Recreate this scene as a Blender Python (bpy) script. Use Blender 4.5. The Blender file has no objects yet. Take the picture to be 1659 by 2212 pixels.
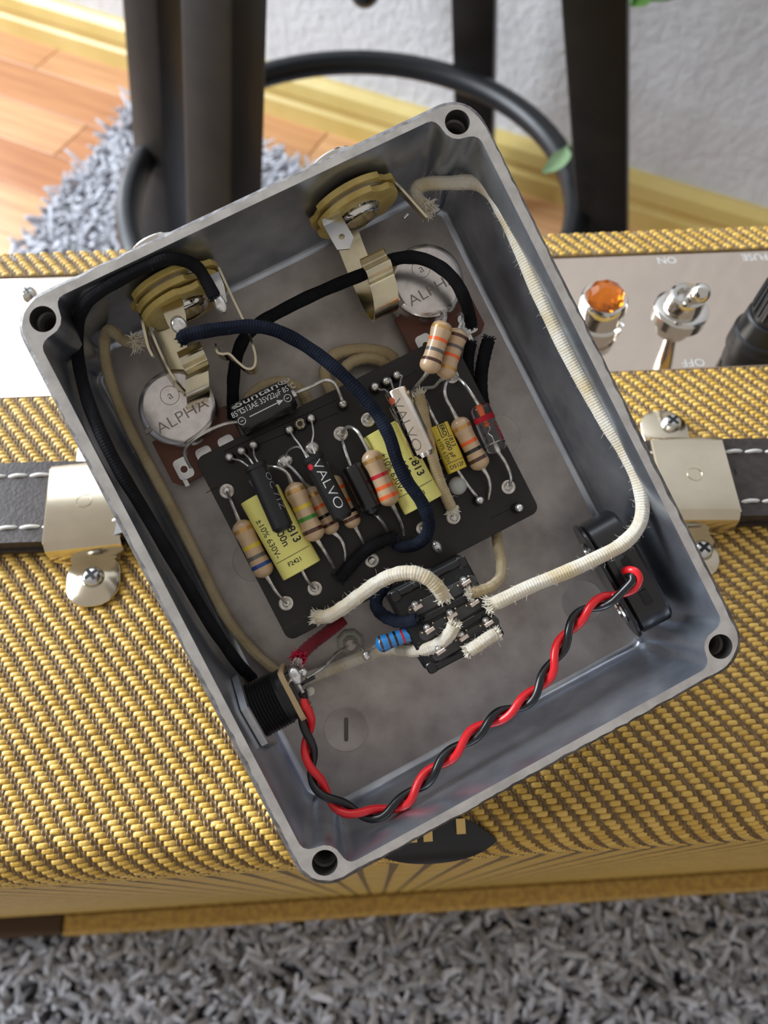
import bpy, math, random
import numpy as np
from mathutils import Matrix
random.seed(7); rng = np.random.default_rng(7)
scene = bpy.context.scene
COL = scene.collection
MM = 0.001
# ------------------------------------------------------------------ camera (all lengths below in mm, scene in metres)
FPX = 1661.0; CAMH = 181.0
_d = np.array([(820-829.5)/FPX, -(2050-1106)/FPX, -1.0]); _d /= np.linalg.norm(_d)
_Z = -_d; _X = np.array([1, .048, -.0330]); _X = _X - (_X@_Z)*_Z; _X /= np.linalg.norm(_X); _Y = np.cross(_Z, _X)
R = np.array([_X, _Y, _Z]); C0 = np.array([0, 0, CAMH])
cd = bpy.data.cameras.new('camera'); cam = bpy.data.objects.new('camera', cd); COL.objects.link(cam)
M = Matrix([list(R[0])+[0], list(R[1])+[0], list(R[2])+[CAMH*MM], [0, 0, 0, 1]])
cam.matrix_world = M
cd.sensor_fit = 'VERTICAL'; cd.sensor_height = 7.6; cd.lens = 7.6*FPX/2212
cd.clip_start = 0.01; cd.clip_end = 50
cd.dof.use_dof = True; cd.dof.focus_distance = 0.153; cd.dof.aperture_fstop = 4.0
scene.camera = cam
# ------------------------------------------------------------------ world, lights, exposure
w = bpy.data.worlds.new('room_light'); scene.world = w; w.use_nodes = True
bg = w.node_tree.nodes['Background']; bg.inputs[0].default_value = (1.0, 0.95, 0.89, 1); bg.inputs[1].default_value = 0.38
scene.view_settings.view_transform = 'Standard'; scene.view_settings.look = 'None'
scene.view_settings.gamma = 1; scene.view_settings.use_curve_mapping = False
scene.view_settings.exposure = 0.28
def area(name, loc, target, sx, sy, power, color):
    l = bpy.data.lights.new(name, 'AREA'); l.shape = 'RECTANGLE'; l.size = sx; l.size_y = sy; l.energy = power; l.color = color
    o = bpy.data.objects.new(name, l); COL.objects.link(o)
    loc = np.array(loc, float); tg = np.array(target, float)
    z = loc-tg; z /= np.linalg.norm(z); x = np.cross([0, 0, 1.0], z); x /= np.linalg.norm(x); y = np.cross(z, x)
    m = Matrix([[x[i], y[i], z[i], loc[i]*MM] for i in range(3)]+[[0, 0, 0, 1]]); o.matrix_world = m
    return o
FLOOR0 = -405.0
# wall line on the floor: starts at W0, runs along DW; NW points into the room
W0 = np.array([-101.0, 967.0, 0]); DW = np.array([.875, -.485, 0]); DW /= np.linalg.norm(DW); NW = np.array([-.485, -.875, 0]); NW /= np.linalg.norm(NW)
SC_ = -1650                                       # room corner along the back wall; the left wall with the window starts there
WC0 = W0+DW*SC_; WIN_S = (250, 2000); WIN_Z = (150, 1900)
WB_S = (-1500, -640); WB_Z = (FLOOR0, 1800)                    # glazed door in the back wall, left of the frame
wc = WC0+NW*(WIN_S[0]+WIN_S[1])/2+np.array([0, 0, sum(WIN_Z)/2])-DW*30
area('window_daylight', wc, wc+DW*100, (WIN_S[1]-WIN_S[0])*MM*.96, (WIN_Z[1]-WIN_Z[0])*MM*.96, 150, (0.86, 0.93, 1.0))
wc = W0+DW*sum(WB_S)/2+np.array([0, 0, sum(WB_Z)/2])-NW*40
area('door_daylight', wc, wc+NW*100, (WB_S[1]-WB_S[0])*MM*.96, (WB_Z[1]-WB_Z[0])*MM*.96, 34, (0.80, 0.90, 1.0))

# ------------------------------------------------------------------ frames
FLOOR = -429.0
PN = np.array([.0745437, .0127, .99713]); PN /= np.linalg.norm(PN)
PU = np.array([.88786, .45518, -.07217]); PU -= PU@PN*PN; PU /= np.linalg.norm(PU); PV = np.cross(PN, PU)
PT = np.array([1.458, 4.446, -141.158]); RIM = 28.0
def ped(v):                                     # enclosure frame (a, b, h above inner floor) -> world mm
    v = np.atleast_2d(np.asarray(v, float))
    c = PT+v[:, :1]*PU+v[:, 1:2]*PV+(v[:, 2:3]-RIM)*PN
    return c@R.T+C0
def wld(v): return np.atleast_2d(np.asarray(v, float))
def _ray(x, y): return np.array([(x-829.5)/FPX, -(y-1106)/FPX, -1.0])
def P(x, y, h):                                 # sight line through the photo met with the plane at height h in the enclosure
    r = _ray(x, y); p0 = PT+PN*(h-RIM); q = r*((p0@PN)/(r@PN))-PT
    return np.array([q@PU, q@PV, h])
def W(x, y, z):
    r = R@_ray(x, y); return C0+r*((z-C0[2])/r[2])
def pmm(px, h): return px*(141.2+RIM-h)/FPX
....
(Task goal) Determine the number of lines in the listing that hold the word "objects", and supply that number and nothing further.

(The solution) 3